Поспешное и необдуманное решение короля драться во что бы то ни стало поддержал французский посол де ла Мотт. И тут один наш старый знакомый, граф Ангус по прозванью Привесь Кошке Колокольчик (несмотря на преклонные годы он отправился воевать со своим сюзереном), обвинил французов в том, что они хотят пожертвовать интересами Шотландии во имя интересов своей страны и поскорее стравить англичан с французами. И еще, Ангус, как и лорд Линдсей, обратил внимание собравшихся на разницу в составе армий противников: у англичан большинство составляли простолюдины, у шотландцев — лучшие из дворян. Недовольный тем, что ему возражают, Яков обиженно ответил: «Ангус, если ты трусишь, можешь отправляться домой». Граф, не стерпев такого оскорбления, покинул той же ночью лагерь, но два его сына остались и пали в роковом сражении вместе с двумя сотнями воинов, стоявших за Дугласов.

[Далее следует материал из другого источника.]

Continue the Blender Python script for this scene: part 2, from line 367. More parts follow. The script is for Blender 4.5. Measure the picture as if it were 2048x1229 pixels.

Пока король Яков упрямился, граф Суррей продвинулся до самого Вулера, и теперь расстояние между двумя армиями сократилось до пяти миль. Английский военачальник искал проводника, который бы хорошо знал холмистую местность, пересеченную двумя большими ручьями, которые, сливаясь, образовывали реку Тилл. Вооруженный до зубов всадник на справном коне, в шлеме с опущенным забралом, чтобы лица его нельзя было разглядеть, подъехал, спешился, опустился перед графом на колени и предложил стать его проводником, если ему будет даровано прощение. Граф заверил незнакомца, что тот будет прощен, но лишь при условии, что он не предал короля Англии и не нанес оскорбления какой-нибудь даме, — эти преступления, заявил Суррей, не заслуживают снисхождения. «Упаси Господь, — отвечал всадник, — чтобы я был повинен в столь тяжких грехах, вина моя в том, что я участвовал в убийстве шотландца, который правил в нашем Пограничье слишком сурово и часто причинял зло англичанам». Сказав так, он поднял забрало своего шлема, закрывавшее его лицо, и все узнали Ублюдка Херона, соучастника убийства сэра Роберта Кера, о чем ты уже знаешь. Его появление было очень даже на руку графу Суррею, который с готовностью в ту же минуту простил ему смерть шотландца, тем более что никто лучше Херона не знал каждой тропинки и каждого лаза на восточной границе, — ведь к этому его вынуждала жизнь, сплошь состоявшая из набегов и грабежей.